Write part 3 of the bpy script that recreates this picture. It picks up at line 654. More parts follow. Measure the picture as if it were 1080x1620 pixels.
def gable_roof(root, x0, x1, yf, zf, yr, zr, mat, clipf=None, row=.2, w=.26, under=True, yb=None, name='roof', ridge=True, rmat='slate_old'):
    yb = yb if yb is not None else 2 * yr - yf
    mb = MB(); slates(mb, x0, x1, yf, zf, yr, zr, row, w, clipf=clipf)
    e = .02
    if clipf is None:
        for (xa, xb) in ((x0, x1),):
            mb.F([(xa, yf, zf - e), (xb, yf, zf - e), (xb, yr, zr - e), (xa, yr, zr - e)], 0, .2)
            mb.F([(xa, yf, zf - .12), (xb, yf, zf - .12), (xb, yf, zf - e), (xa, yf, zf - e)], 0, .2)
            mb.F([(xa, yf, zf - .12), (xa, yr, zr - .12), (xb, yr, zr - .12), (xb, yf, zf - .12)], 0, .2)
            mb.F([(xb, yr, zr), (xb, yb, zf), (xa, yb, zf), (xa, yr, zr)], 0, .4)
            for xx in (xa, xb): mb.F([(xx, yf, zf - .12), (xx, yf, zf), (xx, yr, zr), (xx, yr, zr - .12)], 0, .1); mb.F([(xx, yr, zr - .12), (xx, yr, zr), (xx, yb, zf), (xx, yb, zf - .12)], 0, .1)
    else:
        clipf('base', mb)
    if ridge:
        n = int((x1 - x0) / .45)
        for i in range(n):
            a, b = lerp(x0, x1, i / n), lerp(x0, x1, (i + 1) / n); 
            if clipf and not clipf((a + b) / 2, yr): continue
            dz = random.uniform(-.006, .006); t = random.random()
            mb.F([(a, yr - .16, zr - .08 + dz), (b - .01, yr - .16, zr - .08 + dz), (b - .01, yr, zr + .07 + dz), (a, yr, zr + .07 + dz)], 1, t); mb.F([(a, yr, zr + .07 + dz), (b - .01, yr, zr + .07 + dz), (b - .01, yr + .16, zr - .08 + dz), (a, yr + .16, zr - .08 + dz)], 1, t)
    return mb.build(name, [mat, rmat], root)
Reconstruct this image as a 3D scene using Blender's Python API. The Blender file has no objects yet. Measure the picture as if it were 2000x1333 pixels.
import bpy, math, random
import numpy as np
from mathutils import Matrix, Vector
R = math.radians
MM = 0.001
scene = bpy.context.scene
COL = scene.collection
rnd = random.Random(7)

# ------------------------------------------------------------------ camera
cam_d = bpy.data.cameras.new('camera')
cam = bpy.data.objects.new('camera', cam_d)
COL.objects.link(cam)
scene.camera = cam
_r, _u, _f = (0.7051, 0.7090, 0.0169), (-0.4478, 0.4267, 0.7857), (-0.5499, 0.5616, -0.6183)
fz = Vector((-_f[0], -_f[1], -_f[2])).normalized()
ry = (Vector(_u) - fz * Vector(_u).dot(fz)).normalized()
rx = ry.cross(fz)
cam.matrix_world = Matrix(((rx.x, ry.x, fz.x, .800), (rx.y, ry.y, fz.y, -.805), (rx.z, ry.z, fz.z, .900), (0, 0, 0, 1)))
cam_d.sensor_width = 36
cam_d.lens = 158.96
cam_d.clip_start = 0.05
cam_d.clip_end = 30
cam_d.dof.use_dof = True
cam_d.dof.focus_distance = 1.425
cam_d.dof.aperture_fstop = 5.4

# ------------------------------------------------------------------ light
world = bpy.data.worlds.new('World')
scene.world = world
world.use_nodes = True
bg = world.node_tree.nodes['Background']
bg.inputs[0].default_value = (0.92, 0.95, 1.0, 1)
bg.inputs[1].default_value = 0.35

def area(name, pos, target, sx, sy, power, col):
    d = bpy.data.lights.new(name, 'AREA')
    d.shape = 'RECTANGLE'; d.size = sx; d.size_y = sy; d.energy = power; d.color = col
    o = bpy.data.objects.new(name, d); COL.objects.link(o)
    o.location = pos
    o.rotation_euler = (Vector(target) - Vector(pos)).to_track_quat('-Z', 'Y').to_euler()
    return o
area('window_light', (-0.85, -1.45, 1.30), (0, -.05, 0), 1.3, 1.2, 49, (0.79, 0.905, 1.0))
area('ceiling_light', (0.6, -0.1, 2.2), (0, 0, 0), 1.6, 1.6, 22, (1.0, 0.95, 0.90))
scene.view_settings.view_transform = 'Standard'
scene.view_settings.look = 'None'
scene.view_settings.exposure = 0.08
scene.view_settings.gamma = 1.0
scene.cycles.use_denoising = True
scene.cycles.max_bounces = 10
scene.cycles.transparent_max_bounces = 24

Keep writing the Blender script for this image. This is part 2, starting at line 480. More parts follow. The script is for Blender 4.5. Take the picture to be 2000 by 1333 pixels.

▶ _Problem to work on_
Please print exactly, and only, the lines from the line with "Reconstruct this image" to the line with "scene.cycles.transparent_max_bounces = 24", both included.

▶ _Expected answer_
Reconstruct this image as a 3D scene using Blender's Python API. The Blender file has no objects yet. Measure the picture as if it were 2000x1333 pixels.
import bpy, math, random
import numpy as np
from mathutils import Matrix, Vector
R = math.radians
MM = 0.001
scene = bpy.context.scene
COL = scene.collection
rnd = random.Random(7)

# ------------------------------------------------------------------ camera
cam_d = bpy.data.cameras.new('camera')
cam = bpy.data.objects.new('camera', cam_d)
COL.objects.link(cam)
scene.camera = cam
_r, _u, _f = (0.7051, 0.7090, 0.0169), (-0.4478, 0.4267, 0.7857), (-0.5499, 0.5616, -0.6183)
fz = Vector((-_f[0], -_f[1], -_f[2])).normalized()
ry = (Vector(_u) - fz * Vector(_u).dot(fz)).normalized()
rx = ry.cross(fz)
cam.matrix_world = Matrix(((rx.x, ry.x, fz.x, .800), (rx.y, ry.y, fz.y, -.805), (rx.z, ry.z, fz.z, .900), (0, 0, 0, 1)))
cam_d.sensor_width = 36
cam_d.lens = 158.96
cam_d.clip_start = 0.05
cam_d.clip_end = 30
cam_d.dof.use_dof = True
cam_d.dof.focus_distance = 1.425
cam_d.dof.aperture_fstop = 5.4

# ------------------------------------------------------------------ light
world = bpy.data.worlds.new('World')
scene.world = world
world.use_nodes = True
bg = world.node_tree.nodes['Background']
bg.inputs[0].default_value = (0.92, 0.95, 1.0, 1)
bg.inputs[1].default_value = 0.35

def area(name, pos, target, sx, sy, power, col):
    d = bpy.data.lights.new(name, 'AREA')
    d.shape = 'RECTANGLE'; d.size = sx; d.size_y = sy; d.energy = power; d.color = col
    o = bpy.data.objects.new(name, d); COL.objects.link(o)
    o.location = pos
    o.rotation_euler = (Vector(target) - Vector(pos)).to_track_quat('-Z', 'Y').to_euler()
    return o
area('window_light', (-0.85, -1.45, 1.30), (0, -.05, 0), 1.3, 1.2, 49, (0.79, 0.905, 1.0))
area('ceiling_light', (0.6, -0.1, 2.2), (0, 0, 0), 1.6, 1.6, 22, (1.0, 0.95, 0.90))
scene.view_settings.view_transform = 'Standard'
scene.view_settings.look = 'None'
scene.view_settings.exposure = 0.08
scene.view_settings.gamma = 1.0
scene.cycles.use_denoising = True
scene.cycles.max_bounces = 10
scene.cycles.transparent_max_bounces = 24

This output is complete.